Are there other explanations for what happened other than racial profiling? Yes. Based on what we know, the officer did not profile. He had a witness who had facts about a specific suspect. The officer did his job and investigated. However, does that mean that the witness, a white woman, was not influenced by race? Social psycholoical research shows that people are influenced by unconscious biases regarding race. Likely the white witness was hyper-vigilant in her assesment of Gate’s trying to get into the house because of deeply embedded stereotypes about black men being criminals. This is very likely the case, but that is not the same a profiling by police.

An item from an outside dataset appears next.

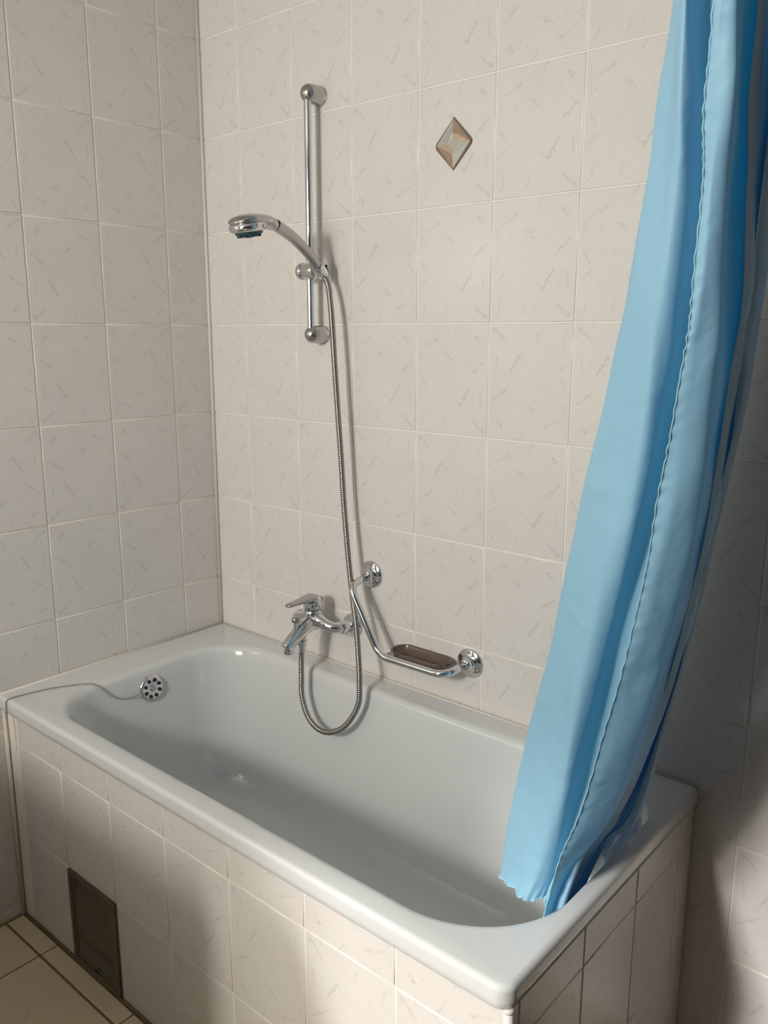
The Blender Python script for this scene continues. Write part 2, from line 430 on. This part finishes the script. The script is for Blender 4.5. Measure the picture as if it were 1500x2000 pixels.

It is also equally possible that Gates, tired from  a trip back from China, was exhausted and irratable and escalated the situation. He may have also been frustrated, as a black man who has dealt with a legacy of racism, that a white police officer was trying to enter HIS home. It is also possible that the Officer escalated the situation by not receiving the deference he expects from a upper middle class black man. You ask me and this can equally well be explained as being about masculinity. Could this not have been any more about two men in a pissing contest than it was a story of racial profiling? Gates committed the crime of “contempt of cop” and was arrested. The role of deference in relations between men, especially in police-citizen encounters, has been very well described by sociologists and criminologists. When either party feels disrespected, tensions rise and arrests are more likely.